Barroso, Letta pledge funds after Italy refugee disaster

The EU's Jose Manuel Barroso pledged 30 million euros ($41 million) to rebuild Italian refugee centres on Wednesday and Italy promised to boost funding by 210 million euros after a shipwreck tragedy last week in which over 300 refugees died.

European Commission president Jose Manuel Barroso (C) arrives on October 9, 2013 on the southern Italian island of Lampedusa as residents protest against his visit

The European Commission president was heckled by activists and local residents during his stay on Lampedusa, which is Italy's southernmost island and one of the biggest entry points for irregular migrants into Europe.

"Europe cannot turn away," Barroso said after laying flowers on a child's white coffin in an airport hangar where the bodies of asylum seekers recovered so far are being stored.

Prime Minister Enrico Letta, who accompanied Barroso, knelt by one of the coffins and said Italy would hold a state funeral for the victims.

"This is a European tragedy," said Letta, who also apologised for "failures" by the Italian state in coping with the influx of refugees.

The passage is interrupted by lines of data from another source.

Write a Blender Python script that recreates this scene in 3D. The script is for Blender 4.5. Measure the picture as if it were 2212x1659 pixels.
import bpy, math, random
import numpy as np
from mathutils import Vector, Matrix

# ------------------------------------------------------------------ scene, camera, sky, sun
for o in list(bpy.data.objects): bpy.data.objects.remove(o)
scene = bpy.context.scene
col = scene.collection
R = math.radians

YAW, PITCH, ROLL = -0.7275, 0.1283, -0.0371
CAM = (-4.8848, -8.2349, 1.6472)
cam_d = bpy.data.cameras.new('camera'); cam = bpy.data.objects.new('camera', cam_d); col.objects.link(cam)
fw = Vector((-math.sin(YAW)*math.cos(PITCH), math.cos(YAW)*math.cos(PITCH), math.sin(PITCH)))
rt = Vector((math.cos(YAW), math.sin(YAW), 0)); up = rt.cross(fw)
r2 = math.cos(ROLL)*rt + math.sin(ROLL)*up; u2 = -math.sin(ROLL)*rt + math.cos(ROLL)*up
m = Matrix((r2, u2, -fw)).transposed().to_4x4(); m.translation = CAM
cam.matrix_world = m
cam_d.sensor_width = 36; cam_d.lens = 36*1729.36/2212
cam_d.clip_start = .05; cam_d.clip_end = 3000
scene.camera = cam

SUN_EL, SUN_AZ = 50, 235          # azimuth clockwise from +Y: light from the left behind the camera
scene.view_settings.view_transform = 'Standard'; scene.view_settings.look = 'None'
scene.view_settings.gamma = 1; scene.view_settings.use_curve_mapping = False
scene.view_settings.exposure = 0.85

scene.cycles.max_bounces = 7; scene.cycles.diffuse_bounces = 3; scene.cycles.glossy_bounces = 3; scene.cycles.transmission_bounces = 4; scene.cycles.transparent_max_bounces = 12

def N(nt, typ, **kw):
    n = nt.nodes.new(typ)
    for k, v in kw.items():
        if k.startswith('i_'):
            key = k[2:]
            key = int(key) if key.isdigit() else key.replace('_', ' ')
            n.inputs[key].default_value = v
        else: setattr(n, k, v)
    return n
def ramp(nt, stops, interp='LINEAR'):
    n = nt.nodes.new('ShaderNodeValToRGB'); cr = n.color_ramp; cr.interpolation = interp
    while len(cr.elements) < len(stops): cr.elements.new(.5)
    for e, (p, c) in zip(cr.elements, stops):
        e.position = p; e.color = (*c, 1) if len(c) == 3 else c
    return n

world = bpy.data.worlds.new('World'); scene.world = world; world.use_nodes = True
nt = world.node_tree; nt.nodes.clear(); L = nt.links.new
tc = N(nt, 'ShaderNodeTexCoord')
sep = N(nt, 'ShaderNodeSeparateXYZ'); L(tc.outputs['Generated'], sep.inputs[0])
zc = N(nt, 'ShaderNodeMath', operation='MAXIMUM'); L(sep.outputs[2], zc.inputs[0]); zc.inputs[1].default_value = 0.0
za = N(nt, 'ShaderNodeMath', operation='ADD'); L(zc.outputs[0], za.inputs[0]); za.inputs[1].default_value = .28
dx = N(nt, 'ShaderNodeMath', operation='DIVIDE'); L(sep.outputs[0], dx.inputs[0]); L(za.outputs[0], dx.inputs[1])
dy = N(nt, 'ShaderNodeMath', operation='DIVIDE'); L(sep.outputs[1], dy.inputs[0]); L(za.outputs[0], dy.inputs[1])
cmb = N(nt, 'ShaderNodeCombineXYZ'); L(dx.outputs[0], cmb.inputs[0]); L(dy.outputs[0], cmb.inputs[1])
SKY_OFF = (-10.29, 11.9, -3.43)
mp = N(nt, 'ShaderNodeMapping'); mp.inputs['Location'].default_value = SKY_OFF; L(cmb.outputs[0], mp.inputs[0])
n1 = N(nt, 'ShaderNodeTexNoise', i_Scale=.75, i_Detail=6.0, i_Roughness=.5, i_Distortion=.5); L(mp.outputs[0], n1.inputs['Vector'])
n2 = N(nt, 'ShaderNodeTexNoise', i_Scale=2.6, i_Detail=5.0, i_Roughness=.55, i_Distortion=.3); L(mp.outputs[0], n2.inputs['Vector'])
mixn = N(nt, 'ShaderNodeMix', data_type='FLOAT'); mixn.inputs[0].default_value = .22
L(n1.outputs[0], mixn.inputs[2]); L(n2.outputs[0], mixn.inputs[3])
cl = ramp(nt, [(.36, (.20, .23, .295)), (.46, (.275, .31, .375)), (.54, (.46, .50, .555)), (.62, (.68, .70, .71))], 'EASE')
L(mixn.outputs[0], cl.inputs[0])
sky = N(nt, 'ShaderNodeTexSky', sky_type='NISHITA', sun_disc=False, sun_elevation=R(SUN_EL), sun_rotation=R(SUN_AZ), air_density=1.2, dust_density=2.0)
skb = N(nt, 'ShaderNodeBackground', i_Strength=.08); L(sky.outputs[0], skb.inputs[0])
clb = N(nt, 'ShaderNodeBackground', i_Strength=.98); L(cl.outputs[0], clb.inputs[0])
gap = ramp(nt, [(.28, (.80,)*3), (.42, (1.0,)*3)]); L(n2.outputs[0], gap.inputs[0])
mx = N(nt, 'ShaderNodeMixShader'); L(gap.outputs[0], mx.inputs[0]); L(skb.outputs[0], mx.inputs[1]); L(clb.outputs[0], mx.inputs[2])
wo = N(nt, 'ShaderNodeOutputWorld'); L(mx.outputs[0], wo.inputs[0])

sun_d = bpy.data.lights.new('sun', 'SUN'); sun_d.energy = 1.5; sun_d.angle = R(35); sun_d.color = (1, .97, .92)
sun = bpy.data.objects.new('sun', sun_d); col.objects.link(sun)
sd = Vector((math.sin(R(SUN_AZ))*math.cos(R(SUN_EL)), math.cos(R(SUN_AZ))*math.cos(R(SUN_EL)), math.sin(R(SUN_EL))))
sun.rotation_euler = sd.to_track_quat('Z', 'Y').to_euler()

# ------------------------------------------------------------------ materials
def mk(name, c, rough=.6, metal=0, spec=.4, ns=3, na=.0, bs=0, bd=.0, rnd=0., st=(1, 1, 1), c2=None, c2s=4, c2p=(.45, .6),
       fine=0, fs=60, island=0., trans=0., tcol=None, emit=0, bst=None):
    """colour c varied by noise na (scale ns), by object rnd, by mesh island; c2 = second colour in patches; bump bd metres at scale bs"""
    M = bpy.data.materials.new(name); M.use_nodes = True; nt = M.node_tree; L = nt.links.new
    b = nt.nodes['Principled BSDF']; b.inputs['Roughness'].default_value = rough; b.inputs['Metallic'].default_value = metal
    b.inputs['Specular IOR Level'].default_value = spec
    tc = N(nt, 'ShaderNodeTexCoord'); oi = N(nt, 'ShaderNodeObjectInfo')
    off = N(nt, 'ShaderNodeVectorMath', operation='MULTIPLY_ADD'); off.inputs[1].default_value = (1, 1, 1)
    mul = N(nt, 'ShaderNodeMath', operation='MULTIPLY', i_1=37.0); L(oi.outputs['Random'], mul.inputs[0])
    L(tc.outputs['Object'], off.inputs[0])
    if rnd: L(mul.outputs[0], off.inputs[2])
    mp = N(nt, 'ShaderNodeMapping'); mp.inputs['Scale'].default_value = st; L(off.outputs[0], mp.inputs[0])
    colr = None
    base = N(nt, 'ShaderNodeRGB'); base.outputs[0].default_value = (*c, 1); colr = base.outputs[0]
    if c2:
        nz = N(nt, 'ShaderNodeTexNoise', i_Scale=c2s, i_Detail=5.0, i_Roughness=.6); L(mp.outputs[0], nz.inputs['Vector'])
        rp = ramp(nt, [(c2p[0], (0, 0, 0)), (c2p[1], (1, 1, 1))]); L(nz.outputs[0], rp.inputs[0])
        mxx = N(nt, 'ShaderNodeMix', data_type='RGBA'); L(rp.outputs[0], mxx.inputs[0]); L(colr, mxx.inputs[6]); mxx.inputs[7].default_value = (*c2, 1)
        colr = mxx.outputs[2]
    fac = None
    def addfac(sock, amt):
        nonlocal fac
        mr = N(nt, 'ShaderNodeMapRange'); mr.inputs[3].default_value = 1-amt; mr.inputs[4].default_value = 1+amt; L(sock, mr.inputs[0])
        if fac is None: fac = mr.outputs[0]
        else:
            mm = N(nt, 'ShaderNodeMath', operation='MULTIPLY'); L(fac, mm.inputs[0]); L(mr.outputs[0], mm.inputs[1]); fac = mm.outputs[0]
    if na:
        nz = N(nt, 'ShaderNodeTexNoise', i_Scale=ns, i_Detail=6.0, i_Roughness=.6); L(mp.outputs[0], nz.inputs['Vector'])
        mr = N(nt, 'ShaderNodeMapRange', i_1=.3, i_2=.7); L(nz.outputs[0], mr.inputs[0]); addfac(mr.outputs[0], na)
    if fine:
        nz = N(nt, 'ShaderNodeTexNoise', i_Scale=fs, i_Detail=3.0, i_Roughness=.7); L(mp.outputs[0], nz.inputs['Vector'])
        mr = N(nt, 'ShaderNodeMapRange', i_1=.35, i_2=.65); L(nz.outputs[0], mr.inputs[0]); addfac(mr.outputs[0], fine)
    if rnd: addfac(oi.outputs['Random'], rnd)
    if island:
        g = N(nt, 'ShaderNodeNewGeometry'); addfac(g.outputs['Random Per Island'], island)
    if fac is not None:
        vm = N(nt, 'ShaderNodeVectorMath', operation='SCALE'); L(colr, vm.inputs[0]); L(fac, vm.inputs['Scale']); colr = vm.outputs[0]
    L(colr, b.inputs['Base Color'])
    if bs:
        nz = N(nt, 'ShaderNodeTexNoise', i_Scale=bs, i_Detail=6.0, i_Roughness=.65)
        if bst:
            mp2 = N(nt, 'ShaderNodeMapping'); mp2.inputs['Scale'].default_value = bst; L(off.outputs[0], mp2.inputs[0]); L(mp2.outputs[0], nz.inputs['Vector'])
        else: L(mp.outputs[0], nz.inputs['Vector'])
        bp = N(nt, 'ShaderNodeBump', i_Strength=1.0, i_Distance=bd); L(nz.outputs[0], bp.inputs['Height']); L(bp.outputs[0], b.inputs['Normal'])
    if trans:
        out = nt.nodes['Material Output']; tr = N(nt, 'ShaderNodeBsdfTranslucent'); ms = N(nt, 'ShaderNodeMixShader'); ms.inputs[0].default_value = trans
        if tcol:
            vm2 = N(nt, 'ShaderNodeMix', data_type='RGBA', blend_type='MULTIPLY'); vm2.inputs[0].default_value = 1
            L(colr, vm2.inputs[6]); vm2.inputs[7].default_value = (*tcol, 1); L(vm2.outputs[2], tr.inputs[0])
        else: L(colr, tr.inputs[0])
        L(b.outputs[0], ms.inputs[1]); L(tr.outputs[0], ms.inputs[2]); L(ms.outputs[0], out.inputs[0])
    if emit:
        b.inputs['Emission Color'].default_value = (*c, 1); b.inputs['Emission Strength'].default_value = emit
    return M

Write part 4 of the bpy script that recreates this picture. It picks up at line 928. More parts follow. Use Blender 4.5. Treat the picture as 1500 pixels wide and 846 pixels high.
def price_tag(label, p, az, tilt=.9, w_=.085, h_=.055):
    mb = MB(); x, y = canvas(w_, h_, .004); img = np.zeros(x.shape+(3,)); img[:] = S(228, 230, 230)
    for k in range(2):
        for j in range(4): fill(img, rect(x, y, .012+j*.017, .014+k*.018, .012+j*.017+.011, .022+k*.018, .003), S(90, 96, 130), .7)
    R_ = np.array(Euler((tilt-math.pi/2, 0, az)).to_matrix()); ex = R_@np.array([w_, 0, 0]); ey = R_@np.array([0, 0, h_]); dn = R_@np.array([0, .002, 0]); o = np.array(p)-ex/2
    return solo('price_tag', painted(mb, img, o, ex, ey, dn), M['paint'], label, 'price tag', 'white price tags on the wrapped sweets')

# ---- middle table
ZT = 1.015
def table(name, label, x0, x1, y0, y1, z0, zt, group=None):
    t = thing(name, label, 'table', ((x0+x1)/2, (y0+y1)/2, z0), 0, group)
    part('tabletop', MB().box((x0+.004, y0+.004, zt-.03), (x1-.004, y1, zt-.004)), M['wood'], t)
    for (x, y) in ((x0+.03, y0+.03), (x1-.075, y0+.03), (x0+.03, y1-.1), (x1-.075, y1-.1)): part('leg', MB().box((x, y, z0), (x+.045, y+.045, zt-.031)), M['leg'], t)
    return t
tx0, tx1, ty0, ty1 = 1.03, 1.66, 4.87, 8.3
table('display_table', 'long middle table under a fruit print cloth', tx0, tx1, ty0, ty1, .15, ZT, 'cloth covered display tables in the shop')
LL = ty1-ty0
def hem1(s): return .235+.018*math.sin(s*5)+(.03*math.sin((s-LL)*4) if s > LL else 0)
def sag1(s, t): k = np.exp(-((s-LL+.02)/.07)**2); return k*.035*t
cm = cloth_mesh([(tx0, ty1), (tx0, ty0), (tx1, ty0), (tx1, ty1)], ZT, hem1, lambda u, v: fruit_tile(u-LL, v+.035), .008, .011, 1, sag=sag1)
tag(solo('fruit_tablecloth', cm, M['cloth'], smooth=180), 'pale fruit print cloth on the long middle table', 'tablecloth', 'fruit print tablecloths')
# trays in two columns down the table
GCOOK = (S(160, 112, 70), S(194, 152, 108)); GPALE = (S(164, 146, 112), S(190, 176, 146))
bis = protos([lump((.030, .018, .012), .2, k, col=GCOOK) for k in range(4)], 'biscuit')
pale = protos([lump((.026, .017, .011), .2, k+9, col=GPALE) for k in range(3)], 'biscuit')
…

A cabinet meeting in Rome later on Wednesday pledged to increase funding by 190 million euros to cope with the "exceptional influx of foreigners on national territory".

It also boosted funds available for unaccompanied minors by 20 million euros and approved a draft law that would allow refugees longer residence permits in Italy.

The death toll from Thursday's tragedy is now at 302 people -- 210 men, 83 women and nine children.

Dozens more are missing as the boat had an estimated 500 people on board and only 155 survivors were saved.

There was anger on the island, which has been hit by Italy's severe economic crisis and where residents complain they are being left alone to cope with a growing influx of refugees.

"Shame on you!", "Killers!" shouted a small group protesting at the airport as Barroso arrived.

"This is a message for the politicians to stop these tragedies at sea happening again," one man, a local fisherman, told AFP as the sirens on fishing boats were sounded in a gesture of protest.

He added: "We've been living with this for 20 years. We've had enough of death! These deaths are on the conscience of Italian and EU politicians."

In the early hours of Thursday, a 20-metre (66-foot) fishing boat crossing the Mediterranean from Libya with Eritrean and Somali refugees caught fire, capsized and sank within sight of the island.

'Unacceptable' conditions at refugee centre

Some of the survivors said that the fire started when the Tunisian captain, who is now under arrest, set light to a T-shirt to attract coastguards after the boat began taking on water.

Terrified passengers -- many of whom could not swim -- were forced to throw themselves into the dark pre-dawn waters, which were thick with the fuel oil that had spilled out from the vessel.

Divers were still on Wednesday recovering corpses inside the wreckage at a depth of some 50 metres (165 feet) and bringing them to shore in black body bags.

The disaster has shown up the European Union's flawed asylum policy, which has been criticised for forcing refugees to resort to desperate measures to reach Europe.

The European Commission has urged EU states to pledge planes, ships and funds for the budget-cut Frontex border guard service to mount "a big search and rescue" effort across the Mediterranean.

The EU's Home Affairs Commissioner Cecilia Malmstroem, who was visiting with Barroso and Letta, also said rules on asylum could be reformed to make these perilous journeys less likely.

"We do need to open ways for more regular migration," she said, giving as an example the possibility of "humanitarian visas" and requesting asylum outside European Union territory.

"We need to change our policy on immigration. This restrictive approach has shown its limits," she said.

Some 30,000 migrants have landed in Italy this year -- four times more than in 2012 -- many of them are fleeing dictatorship in Eritrea.

Speaking in Geneva on Wednesday, exiled campaigner Tsedal Yohannes said the tragedy off Lampedusa was a result of human rights abuses in Eritrea.

"I appeal to the international community to find a way of putting pressure in order to improve human rights in Eritrea," she said, calling for tough financial sanctions against the country's elite.

"I believe Lampedusa will be a turning point."